[EXERCISE]:
From the first line of the data below through the line bearing "from mathutils import", reproduce each line exactly; do not include pictures.

[COLLECTED MATERIAL]:
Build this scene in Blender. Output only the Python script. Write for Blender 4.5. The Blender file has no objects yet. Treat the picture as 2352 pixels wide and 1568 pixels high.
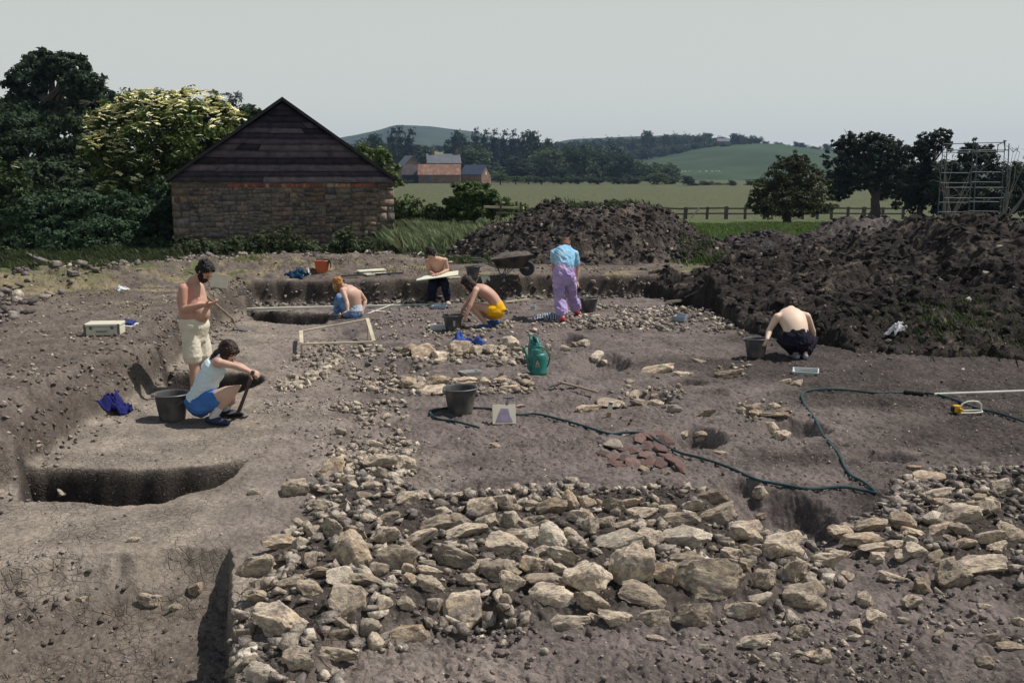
import bpy, bmesh, math, random
import numpy as np
from mathutils import Vector, Matrix, Euler, Quaternion

C = bpy.context.scene.collection
SC = bpy.context.scene
R = math.radians
# ------------------------------------------------------------------ camera, sky, sun
CAMZ = 2.5
FP = 2287.0                       # focal length in units of the 2352 px wide layout grid
TH = math.atan(382 / FP)
cam = bpy.data.cameras.new('camera'); camo = bpy.data.objects.new('camera', cam); C.objects.link(camo)
cam.lens = 35.0; cam.sensor_width = 36.0; cam.clip_start = 0.05; cam.clip_end = 9000
camo.location = (0, 0, CAMZ); camo.rotation_euler = (math.pi / 2 - TH, 0, 0)
SC.camera = camo
SUN_EL, SUN_AZ = R(57), R(75)      # azimuth measured from +Y towards +X
world = bpy.data.worlds.new('World'); SC.world = world; world.use_nodes = True
wn = world.node_tree; wn.nodes.clear()
wo = wn.nodes.new('ShaderNodeOutputWorld'); wb = wn.nodes.new('ShaderNodeBackground')
sky = wn.nodes.new('ShaderNodeTexSky'); sky.sky_type = 'NISHITA'; sky.sun_disc = False
sky.sun_elevation = SUN_EL; sky.sun_rotation = SUN_AZ
sky.air_density = 1.0; sky.dust_density = 3.5; sky.ozone_density = 1.0; sky.altitude = 50
hs = wn.nodes.new('ShaderNodeHueSaturation'); hs.inputs['Saturation'].default_value = 0.35
mulc = wn.nodes.new('ShaderNodeMix'); mulc.data_type = 'RGBA'; mulc.blend_type = 'MULTIPLY'; mulc.inputs[0].default_value = 1.0
mulc.inputs[7].default_value = (0.93, 1.0, 0.95, 1)
# thin overcast veil greying the sky, its unseen zenith darkened and blued for deeper shadows
veil = wn.nodes.new('ShaderNodeMix'); veil.data_type = 'RGBA'; veil.inputs[0].default_value = 0.86
wtc = wn.nodes.new('ShaderNodeTexCoord'); wsep = wn.nodes.new('ShaderNodeSeparateXYZ'); wn.links.new(wtc.outputs['Generated'], wsep.inputs[0])
wrp = wn.nodes.new('ShaderNodeValToRGB'); wn.links.new(wsep.outputs[2], wrp.inputs[0])
wrp.color_ramp.elements[0].position = 0.0; wrp.color_ramp.elements[0].color = (.596, .606, .560, 1)
wrp.color_ramp.elements[1].position = 0.33; wrp.color_ramp.elements[1].color = (.415, .465, .440, 1)
_e = wrp.color_ramp.elements.new(0.75); _e.color = (.085, .115, .19, 1)
wsc = wn.nodes.new('ShaderNodeVectorMath'); wsc.operation = 'SCALE'; wsc.inputs['Scale'].default_value = 15.0
wn.links.new(wrp.outputs[0], wsc.inputs[0]); wn.links.new(wsc.outputs[0], veil.inputs[7])
wn.links.new(sky.outputs[0], hs.inputs['Color']); wn.links.new(hs.outputs[0], mulc.inputs[6])
wn.links.new(mulc.outputs[2], veil.inputs[6]); wn.links.new(veil.outputs[2], wb.inputs['Color'])
wb.inputs['Strength'].default_value = 0.085
wn.links.new(wb.outputs[0], wo.inputs['Surface'])
sl = bpy.data.lights.new('sun', 'SUN'); sl.energy = 5.0; sl.angle = R(0.6); sl.color = (1.0, 0.94, 0.86)
so = bpy.data.objects.new('sun', sl); C.objects.link(so)
sdir = Vector((math.sin(SUN_AZ) * math.cos(SUN_EL), math.cos(SUN_AZ) * math.cos(SUN_EL), math.sin(SUN_EL)))
so.rotation_euler = sdir.to_track_quat('Z', 'Y').to_euler(); so.location = (20, 20, 40)
SC.view_settings.view_transform = 'Standard'; SC.view_settings.look = 'None'
SC.view_settings.exposure = 0.0; SC.view_settings.gamma = 1.0
SC.cycles.max_bounces = 5; SC.cycles.diffuse_bounces = 2; SC.cycles.volume_bounces = 0
SC.cycles.transparent_max_bounces = 6

# ------------------------------------------------------------------ helpers
def ray(px, py):
    u = (px - 1176) / FP; v = (784 - py) / FP
    return np.array([u, math.cos(TH) + v * math.sin(TH), -math.sin(TH) + v * math.cos(TH)])
def J(px, py, Y):                 # the point at distance Y seen in direction (px,py)
    r = ray(px, py); t = Y / r[1]
    return Vector((r[0] * t, Y, CAMZ + r[2] * t))
def G(px, py, z=0.0):             # the point at height z
    r = ray(px, py); t = (z - CAMZ) / r[2]
    return (r[0] * t, r[1] * t)
def ppm(Y): return FP / Y

def tag(o, label=None, cat=None, group=None, kind=None):
    if label: o['label'] = label
    if cat: o['category'] = cat
    if group: o['group'] = group
    if kind: o['kind'] = kind
    return o
def empty(name, loc, label=None, cat=None, group=None, rz=0):
    o = bpy.data.objects.new(name, None); C.objects.link(o); o.location = loc; o.rotation_euler = (0, 0, rz)
    o.empty_display_size = 0.2
    return tag(o, label, cat, group)
def link(name, me, m=None, parent=None, loc=None):
    o = bpy.data.objects.new(name, me); C.objects.link(o)
    if m is not None:
        me.materials.clear(); me.materials.append(m)
    if parent is not None: o.parent = parent
    if loc is not None: o.location = loc
    return o
def copy_tree(o, parent=None):
    c = o.copy(); C.objects.link(c); c.parent = parent
    for ch in list(o.children): copy_tree(ch, c)
    return c
def np_mesh(name, V, F, smooth=False, colors=None):
    """V (n,3), F (m,k) same-size faces; colors (n,4) per vertex"""
    V = np.asarray(V, dtype=np.float32); F = np.asarray(F, dtype=np.int32)
    me = bpy.data.meshes.new(name)
    k = F.shape[1]
    me.vertices.add(len(V)); me.vertices.foreach_set('co', V.ravel())
    me.loops.add(F.size); me.loops.foreach_set('vertex_index', F.ravel())
    me.polygons.add(len(F)); me.polygons.foreach_set('loop_start', np.arange(0, F.size, k, dtype=np.int32))
    me.polygons.foreach_set('loop_total', np.full(len(F), k, dtype=np.int32))
    if smooth: me.polygons.foreach_set('use_smooth', np.ones(len(F), dtype=bool))
    if colors is not None:
        a = me.color_attributes.new('tone', 'FLOAT_COLOR', 'POINT')
        a.data.foreach_set('color', np.asarray(colors, dtype=np.float32).ravel())
    me.update(calc_edges=True)
    return me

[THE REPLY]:
Build this scene in Blender. Output only the Python script. Write for Blender 4.5. The Blender file has no objects yet. Treat the picture as 2352 pixels wide and 1568 pixels high.
import bpy, bmesh, math, random
import numpy as np
from mathutils import Vector, Matrix, Euler, Quaternion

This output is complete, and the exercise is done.